The Wayback Machine - https://web.archive.org/web/20071006034121/http://www.catb.org:80/~esr/writings/taouu/html/ch02s06.html
Once again the next genuine advance came from the Unix world,
though its true significance would not be apparent for several years
after the fact. That was the release of Version 10 of the X window
system from MIT in 1986. The X design, begun in 1983 but not widely
deployed until Version 10, accomplished three important
things.
First, in 1987-1988 X established itself as the standard
graphics engine for Unix machines, a hardware-independent neutral
platform on top of which to build GUIs. This ended five years of
confusion and dueling proprietary window systems that had badly
fragmented the workstation market, making it uneconomical for most
third-party vendors to port their applications. Significantly, X's
major advantage over competitors for that role (most notably Sun's
NeWS. Networked Window System) was being open source; it was backed by
a consortium including most major Unix vendors. X thus prefigured the
rise of open-source Unixes five years later.
Second, X supported distributing applications across a TCP/IP
network. With X, a program could throw its interface on any networked
display it could reach by sending requests to the X server attached
to that display. The server, not the application, would then perform
all the BitBlts necessary to put pixels on the memory-maped screen.
This further decoupled Unix GUIs from the hardware.
Third, X separated policy from mechanism. It provided only
generic graphics and event-handling, leaving the esthetic and policy
issues in GUI design up to toolkit libraries or applications.
In fact, X represented the first fundamental advance in GUI
infrastructure to achieve actual deployment since the days of the Alto
itself. The Macintosh may have reinvented and improved the PARC GUI,
but remained a monolithic system intimately tied to particular
hardware ? indeed, for many years the Mac GUI actually relied on
patented ROMs and could not have run on machines without them as
software only even if the Mac operating system had been ported. The
Amiga GUI was similarly tied to specialized graphics chips included
with the system. X reasserted the Unix tradition of portability and
clean separation of functions.
Despite its advances, X has attracted its share of brickbats
over the years. Some parts of the design (including, for example, the
resources feature) are notoriously complex and overengineered. The X
APIs (application programming interfaces) are so baroque that toolkit
libraries to simplify GUI programming are a stark necessity rather
than merely a convenience. The design contains a lot of fossils and
scar tissue related to odd and now-obsolescent graphics
hardware.
The most serious indictment of X, however, is related to its
separation of mechanism from policy. This has led to a huge
proliferation of toolkit libraries and window managers. The Unix
world, has, so far, been unable to settle on any one of these as as a
stable unified standard for GUI look-and-feel. This is in stark
contrast with other GUIs like the Alto's, Macintosh's or Amiga's,
which wire in large parts of interface policy and thus make for a
smoother and more uniform user experience than X provides.

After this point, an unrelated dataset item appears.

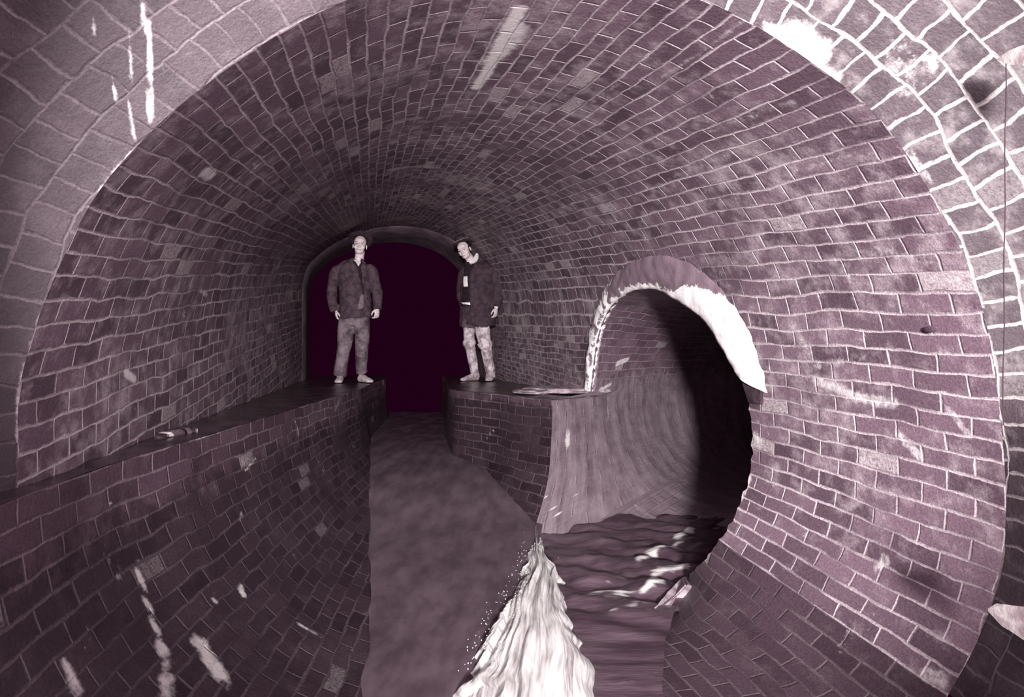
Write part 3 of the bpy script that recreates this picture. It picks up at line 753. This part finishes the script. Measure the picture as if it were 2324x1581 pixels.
def hair_cap(root, Hm):
    bm = bmesh.new(); ellip(bm, Hm @ Vector((0, .026, .040)), (.079, .090, .084), Hm.to_3x3())
    for s in (-1, 1): ellip(bm, Hm @ Vector((s*.068, .012, .015)), (.011, .026, .035), Hm.to_3x3())
    fuse('hair', bm, M['hair'], root, .008, 2)

def P3(ref, px, py, dy=0):
    """a point of the figure from its height and side offset (metres) at the figure's own depth"""
    return None
GZ = HB+.004
def man_left():
    root = empty('person', (-1.83, 7.78, GZ)); sc = 7.78/F
    def p(px, py, y=0): return Vector(((px-809)*sc, y, (872-py)*sc))
    Hm = Matrix.Translation(p(818, 561, -.03)) @ Matrix.Rotation(math.radians(8), 4, 'Z') @ Matrix.Rotation(math.radians(4), 4, 'Y') @ Matrix.Rotation(math.radians(-4), 4, 'X')
    bm = bmesh.new(); head_into(bm, Hm)
    neck = p(814, 600, .01)
    tube(bm, [p(818, 572, .0), p(815, 590, .0), p(812, 612, .02)], [(.052, .055), (.055, .058), (.075, .07)])
    tube(bm, [p(811, 606, .02), p(806, 640, .02), p(804, 690, .02), p(802, 730, .02)], [(.12, .075), (.15, .09), (.13, .085), (.14, .09)])
    wl = p(763, 706, -.01); wr = p(857, 703, -.02)
    tube(bm, [p(780, 612, .02), p(764, 626, .02), p(752, 667, .03), wl], [.045, .042, .032, .027]); tube(bm, [p(828, 612, .02), p(845, 624, .02), p(854, 667, .03), wr], [.045, .042, .032, .027])
    tube(bm, [p(788, 725, .02), p(782, 790, .0), p(769, 858, .03)], [.075, .055, .04]); tube(bm, [p(816, 725, .02), p(822, 790, -.02), p(820, 850, .05)], [.075, .055, .04])
    hand_into(bm, wl, Vector((.10, -.05, -1)), Vector((.9, .3, 0)), 1, 1.0, .75); hand_into(bm, wr, Vector((-.06, -.05, -1)), Vector((-.8, .5, 0)), -1, 1.0, .95)
    body = fuse('body', bm, M['skin'], root, .0048, 3)
    face_bits(root, Hm, True); hair_cap(root, Hm)
    hat(root, Hm, 'hat', .150, .105, tilt=math.radians(-24), brim_drop=.004, off=(0, .02, -.004))
    # jacket: open at the throat
    jb = bmesh.new()
    tube(jb, [p(809, 592, .035), p(808, 599, .03), p(806, 610, .02), p(805, 640, .015), p(805, 675, .01), p(806, 705, .01), p(808, 726, .01)],
         [(.085, .070), (.15, .085), (.205, .115), (.195, .14), (.182, .145), (.190, .15), (.198, .15)], 40)
    tube(jb, [p(779, 609, .02), p(763, 618, .02), p(755, 640, .02), p(751, 672, .03), p(756, 697, .0), p(760, 711, -.01)], [.064, .064, .062, .061, .056, .053], 24)
    tube(jb, [p(832, 609, .02), p(843, 617, .02), p(850, 640, .02), p(855, 668, .03), p(857, 690, .0), p(857, 706, -.02)], [.062, .062, .060, .059, .055, .051], 24)
    j = fuse('jacket', jb, M['jacket'], root, .009, 4, folds(9, .011))
    # lapels and the dark waistcoat and shirt showing between them
    tree = BVHTree.FromPolygons([v.co for v in j.data.vertices], [tuple(q.vertices) for q in j.data.polygons])
    tb = BVHTree.FromPolygons([v.co for v in body.data.vertices], [tuple(q.vertices) for q in body.data.polygons])
    def front(px, py, lift, t_=None):
        q = p(px, py, -1); h = (t_ or tree).ray_cast(q, Vector((0, 1, 0)))
        return (h[0] if h[0] else p(px, py, -.1))+Vector((0, -lift, 0))
    def patch(name, L, Rr, mat, lift, n=16, m=6, label=None, parent=root):
        Lp = densify(L, n); Rp = densify(Rr, n); vs = []
        for i in range(n):
            for k in range(m):
                q = k/(m-1); x, y = Lp[i]*(1-q)+Rp[i]*q; vs.append(front(x, y, lift))
        nv = len(vs); vs2 = vs+[v+Vector((0, .014, 0)) for v in vs]; f = grid_faces(n, m); f2 = [tuple(reversed([a+nv for a in q])) for q in f]
        bnd = [k for k in range(m)]+[i*m+m-1 for i in range(1, n)]+[(n-1)*m+k for k in range(m-2, -1, -1)]+[i*m for i in range(n-2, 0, -1)]
        f3 = [(bnd[i], bnd[i-1], bnd[i-1]+nv, bnd[i]+nv) for i in range(len(bnd))]
        o = meshobj(name, vs2, f+f2+f3, mat, parent)
        if label: o['label'] = label
        return o
    patch('shirt_front', [(804, 594), (811, 600), (817, 609)], [(823, 594), (821.5, 600), (818.5, 609)], M['skin'], .012, label='bare throat and open pale shirt in the V of the jacket')
    patch('waistcoat', [(800, 594), (812, 609), (822, 640), (828, 672)], [(825, 594), (823, 609), (828, 640), (830, 672)], M['vest'], .007)
    patch('lapel', [(796, 593), (799, 614), (819, 646)], [(803, 593), (811, 613), (824, 652)], M['jacket'], .020)
    patch('lapel', [(823, 593), (826, 612), (827, 650)], [(828, 593), (835, 612), (831, 650)], M['jacket'], .020)
    patch('shirt_tail', [(824, 674), (818, 700), (816, 706)], [(829, 674), (830, 700), (824, 707)], M['trouser'], .010)
    patch('pocket_flap', [(778, 680), (780, 685)], [(808, 674), (808, 680)], M['jacket'], .012, 4, 8)
    tb_ = bmesh.new()
    tube(tb_, [p(804, 700, .01), p(803, 722, .01), p(801, 742, .01)], [(.165, .12), (.175, .125), (.165, .12)], 30)
    tube(tb_, [p(788, 725, .02), p(785, 750, .0), p(782, 790, -.02), p(775, 825, .01), p(770, 856, .03)], [(.108, .11), (.098, .105), (.080, .09), (.076, .088), (.074, .085)], 24)
    tube(tb_, [p(818, 725, .02), p(821, 750, .0), p(823, 786, -.03), p(820, 822, .01), p(819, 850, .05)], [(.100, .11), (.092, .105), (.075, .09), (.068, .085), (.066, .08)], 24)
    fuse('trousers', tb_, M['trouser'], root, .009, 3, folds(11, .010))
    h1 = p(773, 872, .10); shoe('shoe', root, Vector((h1.x-.01, .05, .0)), Vector((h1.x+.02, -.20, .0)), M['shoe'])
    h2 = p(817, 872, .0); shoe('shoe', root, Vector((h2.x-.02, .10, .0)), Vector((h2.x+.165, -.10, .0)), M['shoe'])
    tag(root, 'person in worn dark jacket and muddy trousers standing upright on the left bench', 'person')
    return root
def man_right():
    root = empty('person', (-.42, 8.2, GZ)); sc = 8.2/F
    def p(px, py, y=0): return Vector(((px-1085)*sc, y, (866-py)*sc))
    Hm = Matrix.Translation(p(1055, 571, -.10)) @ Matrix.Rotation(math.radians(-20), 4, 'Y') @ Matrix.Rotation(math.radians(-20), 4, 'Z') @ Matrix.Rotation(math.radians(6), 4, 'X')
    bm = bmesh.new(); head_into(bm, Hm)
    tube(bm, [p(1060, 580, -.05), p(1068, 592, -.03), p(1077, 608, .02)], [(.050, .052), (.055, .058), (.085, .07)])
    tube(bm, [p(1082, 606, .02), p(1081, 640, .02), p(1080, 690, .02), p(1080, 735, .02)], [(.12, .075), (.16, .09), (.13, .085), (.14, .09)])
    wr = p(1126, 700, -.05); wl = p(1052, 700, .06)
    tube(bm, [p(1104, 610, .02), p(1120, 628, .02), p(1131, 665, .04), wr], [.05, .05, .042, .028]); tube(bm, [p(1062, 612, .02), p(1050, 626, .03), p(1045, 667, .075), wl], [.045, .042, .030, .026])
    tube(bm, [p(1066, 725, .02), p(1066, 780, .0), p(1077, 850, .02)], [.075, .055, .04]); tube(bm, [p(1094, 725, .02), p(1098, 780, -.02), p(1110, 850, .05)], [.075, .055, .04])
    hand_into(bm, wr, Vector((-.08, -.05, -1)), Vector((-.8, .4, 0)), -1, 1.0, .8); hand_into(bm, wl, Vector((.1, .05, -1)), Vector((.9, .2, 0)), 1, 1.0, .8)
    body = fuse('body', bm, M['skin'], root, .0048, 3)
    face_bits(root, Hm); hair_cap(root, Hm)
    hat(root, Hm, 'hat', .135, .105, rim_mat=M['rimpale'], tilt=math.radians(-16), brim_drop=-.012, off=(0, .010, .0))
    cb = bmesh.new()
    tube(cb, [p(1083, 594, .04), p(1084, 601, .035), p(1085, 612, .02), p(1085, 645, .02), p(1084, 690, .02), p(1083, 720, .02), p(1083, 741, .02)],
         [(.09, .06), (.15, .085), (.215, .12), (.215, .14), (.215, .15), (.225, .155), (.232, .16)], 40)
    tube(cb, [p(1104, 610, .02), p(1119, 620, .02), p(1127, 645, .03), p(1131, 668, .04), p(1128, 688, .0), p(1126, 700, -.04)], [.082, .080, .070, .062, .055, .052], 24)
    tube(cb, [p(1064, 610, .02), p(1052, 620, .03), p(1047, 645, .05), p(1045, 668, .08), p(1049, 686, .07), p(1052, 698, .06)], [.075, .072, .062, .055, .050, .048], 24)
    j = fuse('coat', cb, M['coat'], root, .009, 4, folds(8, .013, (1.2, 1.2, .3)))
    tree = BVHTree.FromPolygons([v.co for v in j.data.vertices], [tuple(q.vertices) for q in j.data.polygons])
    def front(px, py, lift):
        q = p(px, py, -1); h = tree.ray_cast(q, Vector((0, 1, 0))); return (h[0] if h[0] else p(px, py, -.12))+Vector((0, -lift, 0))
    def patch(name, L, Rr, mat, lift, n=16, m=6, label=None):
        Lp = densify(L, n); Rp = densify(Rr, n); vs = []
        for i in range(n):
            for k in range(m):
                q = k/(m-1); x, y = Lp[i]*(1-q)+Rp[i]*q; vs.append(front(x, y, lift))
        nv = len(vs); vs2 = vs+[v+Vector((0, .014, 0)) for v in vs]; f = grid_faces(n, m); f2 = [tuple(reversed([a+nv for a in q])) for q in f]
        bnd = [k for k in range(m)]+[i*m+m-1 for i in range(1, n)]+[(n-1)*m+k for k in range(m-2, -1, -1)]+[i*m for i in range(n-2, 0, -1)]
        o = meshobj(name, vs2, f+f2+[(bnd[i], bnd[i-1], bnd[i-1]+nv, bnd[i]+nv) for i in range(len(bnd))], mat, root)
        if label: o['label'] = label
        return o
    patch('sweater', [(1056, 599), (1052, 640), (1047, 690), (1046, 696)], [(1079, 597), (1066, 640), (1068, 690), (1069, 696)], M['vest'], .012)
    patch('pale_badge', [(1053, 630), (1052, 641), (1053, 653)], [(1062, 630), (1062, 641), (1063, 653)], M['linen'], .018, 6, 5, 'white rectangular patch on the chest')
    patch('belt', [(1046, 688), (1052, 692)], [(1069, 689), (1069, 695)], M['linen'], .018, 4, 6, 'white strip at the waist')
    patch('lapel', [(1079, 597), (1068, 640), (1069, 700), (1072, 738)], [(1088, 597), (1080, 640), (1077, 700), (1080, 738)], M['coat'], .022)
    # scarf-like pale collar
    sb = bmesh.new(); tube(sb, [p(1082, 578, .03), p(1080, 588, -.02), p(1071, 597, -.08), p(1061, 597, -.09)], [(.022, .03), (.034, .034), (.034, .028), (.018, .018)], 14)
    fuse('shirt_collar', sb, M['linen'], root, .006, 2, label='pale open shirt collar')
    tb_ = bmesh.new()
    tube(tb_, [p(1077, 696, .0), p(1078, 715, .0), p(1080, 735, .0)], [(.165, .12), (.175, .125), (.17, .12)], 30)
    tube(tb_, [p(1065, 715, .0), p(1061, 746, -.01)], [(.095, .11), (.088, .10)], 24); tube(tb_, [p(1096, 715, .0), p(1096, 747, -.02)], [(.10, .11), (.095, .105)], 24)
    fuse('trousers', tb_, M['dtrouser'], root, .009, 3, folds(11, .007))
    lb = bmesh.new()
    tube(lb, [p(1063, 741, -.01), p(1064, 760, -.02), p(1066, 782, -.03), p(1069, 800, -.01), p(1074, 828, .02), p(1078, 848, .03), p(1078, 858, .03)], [(.070, .085), (.066, .08), (.068, .08), (.060, .075), (.058, .07), (.053, .06), (.055, .062)], 24)
    tube(lb, [p(1054.5, 778, -.03), p(1067, 782, -.03)], [(.01, .01), (.01, .01)], 8)
    b1 = fuse('thigh_boot', lb, M['boot'], root, .007, 3, folds(22, .009)); 
    cu = bmesh.new(); tube(cu, [p(1064.5, 773, -.025), p(1065.5, 779, -.03), p(1066.5, 785, -.03)], [(.074, .087), (.079, .092), (.072, .085)], 24); fuse('turned_cuff', cu, M['boot'], b1, .006, 2, folds(26, .006))
    rb = bmesh.new()
    tube(rb, [p(1096, 741, -.02), p(1097, 762, -.03), p(1102, 784, -.04), p(1106, 800, -.02), p(1110, 828, .0), p(1113, 846, .02), p(1113, 858, .02)], [(.092, .10), (.086, .095), (.078, .09), (.062, .078), (.060, .072), (.058, .064), (.058, .064)], 24)
    b2 = fuse('thigh_boot', rb, M['boot'], root, .007, 3, folds(22, .010))
    cu = bmesh.new(); tube(cu, [p(1098, 776, -.035), p(1102, 784, -.04), p(1104, 790, -.03)], [(.086, .098), (.088, .10), (.074, .088)], 24); fuse('turned_cuff', cu, M['boot'], b2, .006, 2, folds(26, .008))
    h1 = p(1080, 866); shoe('boot_foot', root, Vector((h1.x+.01, .06, 0)), Vector((h1.x-.185, -.10, 0)), M['boot']); h2 = p(1114, 866); shoe('boot_foot', root, Vector((h2.x+.005, .05, 0)), Vector((h2.x-.03, -.18, 0)), M['boot'])
    tag(root, 'person in long dark coat and pale muddy thigh boots, head tilted, on the right bench', 'person')
    return root
M['rimpale'] = cloth('pale_binding', (.16, .12, .14), (.22, .17, .19), 10)
man_left(); man_right()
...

Unix fans believe that over longer timescales the laissez-faire
approach of X turns into an advantage. The argument is that policy
ages faster than mechanism; X's flexibility helps it adopt new
discoveries about UI while engines with more fixed policies gradually
lose their appeal and relevance. Who, today, would buy the primitive
etch-a-sketch look of the Alto GUI?
This debate is still live. The Linux community, at the forward
edge of Unix, remains split between two major toolkits (GNOME and Qt).
On the other hand, at time of writing in mid-2004 X is in the final
stages of a successful architectural overhaul which gives it some
dramatic new capabilities ? without breaking compatibility with
applications going clear back to the release of X11 in 1987!